In Newegg Inc. v. Ezra Sutton, P.A., a California U.S. district court made that point earlier this month, when it granted partial summary judgment to plaintiff Newegg on its infringement claim — but Newegg has come in for some criticism for pushing the case.
Here’s the background: In an IP case before the Federal Circuit Court of Appeals, on-line retailer Newegg was one of several co-appellants in a cross-appeal on the issue of attorneys’ fees. Newegg’s lawyers had taken the precaution of copyrighting the draft brief they planned to file. Newegg offered to prepare a joint brief if its co-cross-appellant, Sakar International, would share part of the cost. Instead, lawyers for Sakar filed a brief that copied substantial portions of Newegg’s draft brief without permission. Newegg sued Sakar’s lawyers and their law firm for copyright infringement. The district court rejected the lawyers’ fair-use defense, and held that they were infringers.
Copyright — or wrong?
First, can you copyright a brief? If you don’t practice in the IP area, you might not know that you can copyright an original work by filing a simple form with the United States Copyright Office. That’s apparently what Newegg ‘s lawyers for had done, before providing the draft to Sakar.
Further, the protection of federal copyright law has been held to extend over legal briefs. In White v. West Publishing Corp., the district court for the Southern District of New York considered whether West and LEXIS were infringing when they put briefs in their database without permission. In 2014, the court assumed without separate analysis that legal briefs were copyrightable, but held that the mega-publishers had a right of fair use — partly because the lawyers had filed the briefs, making them publically available, before registering them with the copyright office.
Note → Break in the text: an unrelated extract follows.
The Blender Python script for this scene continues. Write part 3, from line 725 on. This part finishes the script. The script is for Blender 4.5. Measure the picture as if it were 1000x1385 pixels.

In the most recent case, the lawyers had apparently protected the work and then shared it. That was an implicit factor for the California district court in finding infringement.
No fair use
Even if a work is copyrighted, a party’s “fair use” of the material is a complete affirmative defense to a claim of infringement. There is a four-factor test, which is to be applied flexibly on a case-by-case basis, with the factors being weighed against each other:
- Is the infringing work “transformative,” in altering the copyrighted work to create “new expression, meaning or message”? Or has the work simply been taken and used for the same “intrinsic purpose” as originally?
- Is the infringing work a presentation of facts? Priority is given to expanding the dissemination of factual works, so they receive more fair-use protection.
- How much of the copyrighted work was copied? If all of it, the copier has probably not made anything new or “transformative.”
- Is there a market for the copyrighted work that might be harmed by an infringing work? If not, then fair use is more likely to apply.
The balance of the factors weighed in favor of Newegg, and thus Sakar’s lawyers failed to meet their burden of establishing fair use, said the court.
Behind the scenes
Over at Techdirt, they do a nice job of deconstructing this opinion — and the bottom line is that you probably shouldn’t go out and register all your briefs with the copyright office.
Blogger Mike Masnic explains that although they originally discussed sharing the cost of producing a joint brief, Sakar’s lawyers and Newegg decided not to go that route. Newegg sent over a draft of its brief so that Sakar’s lawyers could make their brief “complementary.” Instead, the day before Newegg’s brief was due, Sakar’s lawyers filed on behalf of their client, using large portions of the Newegg draft. When Newegg complained, Sakar’s lawyers withdrew the brief and substituted a shorter one.
Newegg’s infringement suit, said the company’s GC, in an interview with Masnic, was not primarily about damages, but about “send[ing] a message, strictly directed at unethical and lazy lawyers, to do what they learned in the first year of law school in terms of properly crediting others’ work, and to do what anyone with common decency would do.”